The news emerged yesterday as strike leaders from Merseyside continued talks with officials at the conciliation service Acas. Firefighters in the Liverpool area have staged more than 30 stoppages since last August in protest at cutbacks.
Dave Higgs, a national official of the union, said London faced "devastating" cuts with a pounds 9m reduction in the budget, which senior fire officers argue would inevitably mean loss of life. In a paper sent to the Home Secretary, London's chief fire officer has warned that the capital faces the loss of 640 fire fighters, the closure of four fire stations and the removal of 22 appliances.

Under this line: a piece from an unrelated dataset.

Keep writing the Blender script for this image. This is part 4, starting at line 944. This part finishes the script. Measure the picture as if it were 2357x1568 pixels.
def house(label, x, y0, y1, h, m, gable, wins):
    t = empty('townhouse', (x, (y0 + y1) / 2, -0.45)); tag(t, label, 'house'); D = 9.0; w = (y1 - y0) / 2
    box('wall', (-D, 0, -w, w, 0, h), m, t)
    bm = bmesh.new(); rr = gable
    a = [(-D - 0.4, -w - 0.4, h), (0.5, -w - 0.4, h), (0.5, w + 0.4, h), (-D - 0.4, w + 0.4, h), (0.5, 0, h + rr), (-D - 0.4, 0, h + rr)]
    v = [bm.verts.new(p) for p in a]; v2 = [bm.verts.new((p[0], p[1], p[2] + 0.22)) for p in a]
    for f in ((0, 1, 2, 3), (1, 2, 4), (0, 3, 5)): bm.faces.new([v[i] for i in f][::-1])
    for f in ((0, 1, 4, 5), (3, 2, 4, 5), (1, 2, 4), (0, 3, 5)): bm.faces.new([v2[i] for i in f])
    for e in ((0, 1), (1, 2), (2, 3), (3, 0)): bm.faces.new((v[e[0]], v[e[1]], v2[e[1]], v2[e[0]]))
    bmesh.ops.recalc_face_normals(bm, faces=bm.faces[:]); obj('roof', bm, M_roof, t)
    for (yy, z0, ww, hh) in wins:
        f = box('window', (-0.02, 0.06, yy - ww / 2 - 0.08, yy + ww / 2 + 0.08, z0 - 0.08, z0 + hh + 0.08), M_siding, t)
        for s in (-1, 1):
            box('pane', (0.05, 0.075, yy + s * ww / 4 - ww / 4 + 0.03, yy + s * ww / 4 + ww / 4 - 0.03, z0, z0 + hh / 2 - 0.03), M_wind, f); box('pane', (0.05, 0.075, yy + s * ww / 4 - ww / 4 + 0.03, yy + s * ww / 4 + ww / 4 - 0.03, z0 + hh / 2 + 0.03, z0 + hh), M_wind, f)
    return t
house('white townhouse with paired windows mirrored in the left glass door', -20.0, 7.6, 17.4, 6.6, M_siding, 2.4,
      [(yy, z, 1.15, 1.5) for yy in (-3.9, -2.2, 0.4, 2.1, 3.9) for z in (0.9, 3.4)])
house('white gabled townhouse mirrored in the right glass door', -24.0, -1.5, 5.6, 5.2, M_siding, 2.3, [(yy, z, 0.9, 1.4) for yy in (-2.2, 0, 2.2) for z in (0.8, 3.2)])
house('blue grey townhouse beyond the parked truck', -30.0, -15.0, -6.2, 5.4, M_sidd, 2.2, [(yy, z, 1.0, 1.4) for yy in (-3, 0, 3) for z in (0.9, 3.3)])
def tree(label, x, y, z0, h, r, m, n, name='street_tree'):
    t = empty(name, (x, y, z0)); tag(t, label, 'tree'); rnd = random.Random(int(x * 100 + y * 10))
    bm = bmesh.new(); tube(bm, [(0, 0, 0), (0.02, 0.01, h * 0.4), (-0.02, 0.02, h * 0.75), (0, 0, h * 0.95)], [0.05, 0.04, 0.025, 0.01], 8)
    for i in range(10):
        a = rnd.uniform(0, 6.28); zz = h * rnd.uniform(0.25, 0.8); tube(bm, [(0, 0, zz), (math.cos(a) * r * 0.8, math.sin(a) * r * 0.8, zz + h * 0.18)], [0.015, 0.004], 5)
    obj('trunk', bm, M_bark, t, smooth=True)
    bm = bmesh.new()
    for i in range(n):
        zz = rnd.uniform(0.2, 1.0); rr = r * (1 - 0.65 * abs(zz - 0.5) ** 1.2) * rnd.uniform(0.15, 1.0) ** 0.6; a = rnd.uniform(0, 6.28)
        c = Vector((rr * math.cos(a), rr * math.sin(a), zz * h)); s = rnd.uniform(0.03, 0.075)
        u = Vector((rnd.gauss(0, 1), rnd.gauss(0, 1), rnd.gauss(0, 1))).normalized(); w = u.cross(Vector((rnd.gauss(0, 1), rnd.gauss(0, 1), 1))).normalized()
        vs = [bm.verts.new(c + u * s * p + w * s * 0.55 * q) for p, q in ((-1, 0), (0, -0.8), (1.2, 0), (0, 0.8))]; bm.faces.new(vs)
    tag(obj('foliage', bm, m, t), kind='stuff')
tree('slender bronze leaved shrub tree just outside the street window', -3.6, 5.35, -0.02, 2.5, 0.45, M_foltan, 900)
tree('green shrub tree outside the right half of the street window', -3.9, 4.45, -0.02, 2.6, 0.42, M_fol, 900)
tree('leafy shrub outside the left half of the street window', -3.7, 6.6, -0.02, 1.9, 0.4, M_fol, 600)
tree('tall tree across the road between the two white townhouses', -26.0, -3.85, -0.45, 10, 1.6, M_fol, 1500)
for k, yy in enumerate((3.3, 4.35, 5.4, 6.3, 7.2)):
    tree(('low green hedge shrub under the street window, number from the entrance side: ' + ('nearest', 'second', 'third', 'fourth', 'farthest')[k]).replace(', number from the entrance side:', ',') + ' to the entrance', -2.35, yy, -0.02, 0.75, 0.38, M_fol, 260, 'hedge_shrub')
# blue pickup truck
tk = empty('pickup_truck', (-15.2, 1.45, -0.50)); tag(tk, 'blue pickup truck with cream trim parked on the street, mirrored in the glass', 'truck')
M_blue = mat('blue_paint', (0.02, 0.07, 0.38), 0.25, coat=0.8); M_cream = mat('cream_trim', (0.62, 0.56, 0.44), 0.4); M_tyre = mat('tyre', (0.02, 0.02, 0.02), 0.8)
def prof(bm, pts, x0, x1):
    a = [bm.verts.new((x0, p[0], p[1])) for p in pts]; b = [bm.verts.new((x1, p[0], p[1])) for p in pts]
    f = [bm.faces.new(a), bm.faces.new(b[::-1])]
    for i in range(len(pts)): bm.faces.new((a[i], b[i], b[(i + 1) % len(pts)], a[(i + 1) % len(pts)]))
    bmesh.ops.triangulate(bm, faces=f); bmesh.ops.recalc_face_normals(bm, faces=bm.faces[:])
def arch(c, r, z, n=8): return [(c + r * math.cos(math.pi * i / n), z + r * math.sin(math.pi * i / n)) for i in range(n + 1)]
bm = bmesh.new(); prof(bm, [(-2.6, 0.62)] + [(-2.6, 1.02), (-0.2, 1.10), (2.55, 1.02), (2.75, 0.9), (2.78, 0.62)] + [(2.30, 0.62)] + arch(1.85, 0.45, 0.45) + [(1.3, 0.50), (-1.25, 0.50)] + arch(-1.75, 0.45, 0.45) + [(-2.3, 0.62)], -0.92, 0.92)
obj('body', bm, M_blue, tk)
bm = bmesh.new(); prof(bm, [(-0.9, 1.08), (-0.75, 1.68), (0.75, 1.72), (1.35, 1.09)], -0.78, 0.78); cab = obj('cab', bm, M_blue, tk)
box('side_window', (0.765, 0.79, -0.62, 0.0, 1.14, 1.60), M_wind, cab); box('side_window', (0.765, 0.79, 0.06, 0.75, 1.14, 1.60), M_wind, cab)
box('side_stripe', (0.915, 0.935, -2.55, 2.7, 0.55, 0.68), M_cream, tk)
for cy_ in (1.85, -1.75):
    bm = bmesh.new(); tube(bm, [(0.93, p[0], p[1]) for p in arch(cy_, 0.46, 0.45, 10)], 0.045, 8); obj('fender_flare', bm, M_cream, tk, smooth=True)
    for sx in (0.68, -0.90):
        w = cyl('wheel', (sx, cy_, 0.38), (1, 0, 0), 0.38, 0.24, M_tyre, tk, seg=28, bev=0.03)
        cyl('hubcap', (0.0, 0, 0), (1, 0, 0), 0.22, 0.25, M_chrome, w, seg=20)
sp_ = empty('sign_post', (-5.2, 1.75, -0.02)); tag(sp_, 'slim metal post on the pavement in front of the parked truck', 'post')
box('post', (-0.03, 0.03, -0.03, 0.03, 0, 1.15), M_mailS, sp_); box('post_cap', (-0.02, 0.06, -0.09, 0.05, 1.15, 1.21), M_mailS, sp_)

More than 100 firefighters from London protested about threatened job cuts and station closures outside the Department of the Environment headquarters yesterday, handing in a 120,000 name petition. Another demonstration will be held on 22 February, when the London Fire and Civil Defence Authority meets to discuss its budget.
n Colleagues yesterday paid a silent tribute to Fleur Lombard, 21, the first woman to die in Britain's fire service. Members of her blue watch from the Speedwell fire station, Bristol, laid floral tributes on charred debris in the supermarket where she lost her life fighting a blaze and trying to see if the building was clear of customers.
The 12 men of the watch stood for a moment in silence bare-headed in the biting cold outside the main entrance of the Co-op store in Broad Street, Staple Hill.